5. Cloud and on-premises requirements are fundamentally the same

With relatively few exceptions, the requirements of data protection laws and standards are no different whether you host your workloads in a traditional data center or in the public cloud. But that doesn’t mean to say the cloud hasn’t shifted the compliance goalposts.

What’s different is how you address the requirements and where the responsibility lies for meeting them.

For example, the cloud is dynamic, virtualized infrastructure and much more geared towards open-source technologies and distributed application architectures. This necessitates different tooling, such as cloud security posture management (CSPM) and container image scanning solutions, which have evolved to meet the new security challenges of the cloud.

Keeping track of cloud-based data assets is also much more problematic—especially for any large-scale enterprise with a complex array of deployments. This calls for automated discovery tools to ensure you have complete visibility into your inventory of assets, without which you cannot guarantee compliance.

All this additional complexity also adds to the burden of managing your attack surface. As a result, enterprise security teams can quickly become overloaded by the bewildering array of different security tools they need to protect their data assets and the substantial number of alerts they generate.

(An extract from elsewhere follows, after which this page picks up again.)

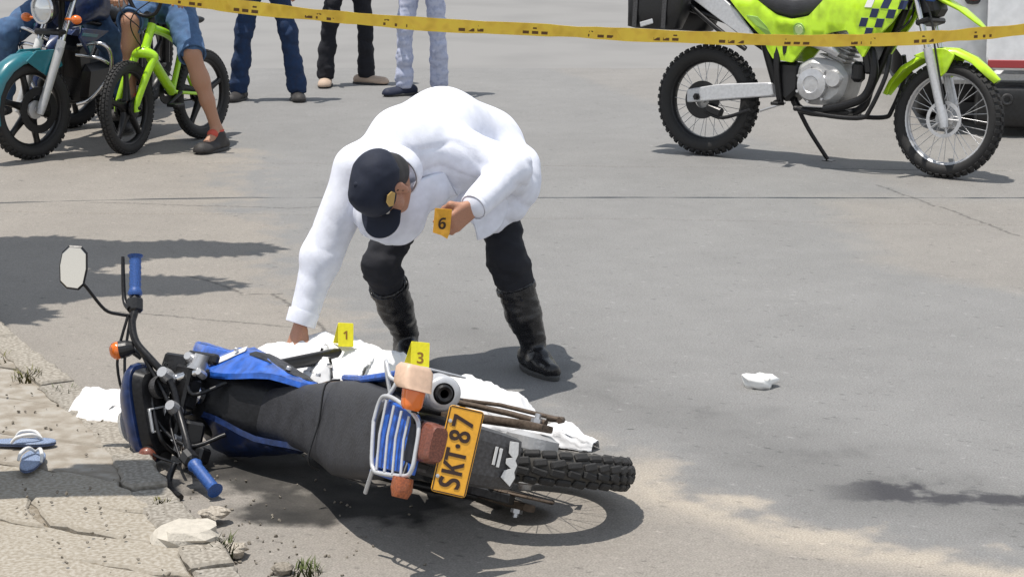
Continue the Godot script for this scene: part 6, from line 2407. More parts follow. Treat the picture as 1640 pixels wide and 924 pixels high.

The answer to cloud complexity

On the one hand, shared responsibility for cloud security can help relieve you of much of the work traditionally involved in protecting sensitive data assets. But, on the other, you face an uphill struggle to stay on top of the overwhelming number of remediation tasks needed to keep your cloud workloads fully secure.

The answer to the problem is to take a risk-based approach to cybersecurity—through tooling that can help your organization focus its priorities on the biggest threats to your data. That way, you’ll both minimize the potential of a successful attack and satisfy the security requirements of meeting compliance.